Friday, June 3, 2011

Subject Matter Expert (SME)

My husband and I attended a funeral last month.   Funerals can be, as this one was for us, a time for quiet reflection and an assessment of our time here on earth so far.  If your relationship with your significant other is perhaps languishing, I highly recommend a good funeral.  This is an opportunity for thought-provoking and philosophical discussion, appreciation for one another, etc.  Thinking about death got us into a lively and riveting debate about faith.  Many physicians we know in my husband's profession are atheists.  As a "renaissance" woman myself, and fairly well studied in areas such as astrophysics and engineering, I still find our universe an amazing place that does not preclude the existence of God. Our four year old has been asking a lot of questions about death and what happens to people, so I have been in the hot seat on the subject.  Parents are suppose to have all the answers, right?  I take this parental role to heart and strive to dole out wisdom worthy of the finest fortune cookies.  This is a tall order (probably more for some than others).  I grew up with a mother who amused herself to no-end by educating me with tall tales and made-up words, and you can imagine my distress when I came home from school at the tender age of 5 after having been ridiculed relentlessly and discovering that no one on God's green earth refers to our tushes as "tooleys" or our excrement as "dupers".   Nor had there ever really existed a little girl named Suzanne who had her head lopped off by a utility pole while leaning out a school bus window. The rich array of completely fabricated stories that made up a good portion of my home education as a primary schooler would fill an encyclopedia and it was pure, unadulterated fiction. 

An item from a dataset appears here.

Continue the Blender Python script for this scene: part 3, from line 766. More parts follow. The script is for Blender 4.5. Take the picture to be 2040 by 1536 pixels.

Fast forward to present day.  Being my mother's child, I have a strong predilection to occasionally tell a tall tale for my own personal amusement and satisfaction, yet I've learned to refrain. The real challenge has been my own high bar to come off as Albus Dumbledore in my own home.  I am no Subject Matter Expert (SME as the military lingo goes) in life and death.  The funeral had me wondering about silly things, like if we have souls that make up the essence of what we are, I suspect they do not exist in the realm of physics as particles we would recognize.  Why wouldn't people who lost hundreds of pounds on a diet be in jeopardy of losing part of their soul?  And if we ever invent transporters like in Star Trek, where would your soul go? The transporter can reassemble every atom of you, but how could it recognize your soul if it is not made of atoms as we know it?  A skeptic would scoff and reply that there is no such thing as a soul, but I am certain this is untrue. I believe the essence of who we are is more than our brain, our heart, and our miscellaneous body parts.
Well, our time here is limited and that is a fact. Comradery, friendship, service to others, these are all ways to experience quality personal growth in the here and now, and perhaps investing in your role in eternity.  What a bargain deal! And just maybe, when you reach out to others, you are enriching your own role as "SME" in your own home for where love grows best, in our souls.